Immature Fruit On Fig Tree - Knowledgebase Question

Moorestown, NJ
Avatar for dkatt
Question by dkatt
November 30, 2000
We live in Zone 7. We have a brown turkey fig tree that we bought last year from a local nursery. We planted it where it gets sun and added lots of compost to the soil. Last fall we overwintered the tree by putting stakes around the tree, sorrounding it with burlap and filling it with leaves. We did not fertilize it this spring. The tree had a fall crop, (no summer crop) but the figs were hard and green and did not ripen. What went wrong?

Answer from NGA
November 30, 2000
It sounds as though you're doing all the right things to keep your fig tree healthy. I suspect that since you planted it only a year ago, it's just too young to be able to set and ripen fruit. Give it another year or two to become established before expecting great harvests. Then, iff the fruit fails to mature, it simply means they simply aren't getting the heat and long growing season they require. Figs are easy to grow in warm climates, but produce their best fruit in Mediterranean climates with hot, dry summers and cool, wet winters. Although they are a subtropical species, mature trees are fully cold hardy to 15 or 20 F. People who wish to grow figs outside their normal range must plant them in containers or go to considerable efforts to protect them during the winter.

Ideally, fig plants should have a well-drained loam with plenty of organic matter, but they will tolerate average to poor soil. Once they are established they are somewhat drought tolerant (probably due to their very extensive and wide-ranging root system).
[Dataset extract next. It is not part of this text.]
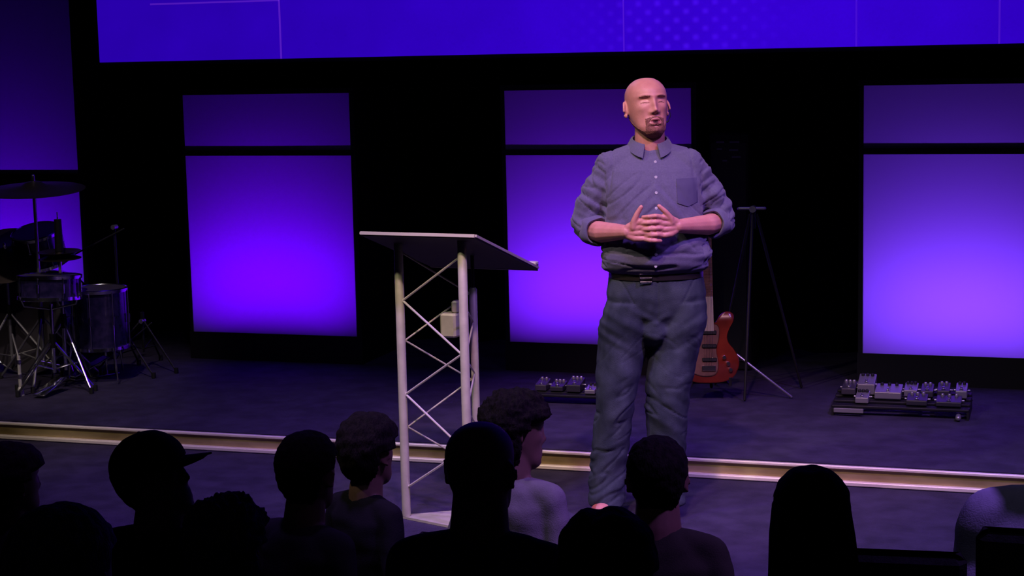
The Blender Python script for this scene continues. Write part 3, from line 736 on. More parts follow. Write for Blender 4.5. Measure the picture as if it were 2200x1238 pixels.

Figs tolerate soils with pH ranging from 5.5 to 8.0. Growers with acidic soils should apply lime to bring the pH up the fig's preferred pH of 6.0 to 6.5.

Fig plants need plenty of sun (8+ hours at least) and heat which helps ripen the fruit. Figs respond very well (better than most fruit trees) to heavy applications of manure and compost. Be sure not to apply fertilizers too late in the growing season since that would spur new growth that cannot harden off before winter. Apply 2 to 3 cups of a balanced (6-6-6 or 8-8-8) fertilizer with micro-nutrients three times a year to mature, in-ground plants. If you grow figs in containers, be sure to use a fertilizer containing them. I recommend a complete slow-release fertilizer like Osmocote. Follow the package directions. Organic growers should apply generous amounts of compost and a high-nitrogen fertilizer like cottonseed, soybean or alfalfa meal.

For the best fruit production, water your figs regularly during the growing season unless rainfall is adequate. Take care that the soil is not constantly soggy. When fall arrives, stop watering and allow your plants to harden off.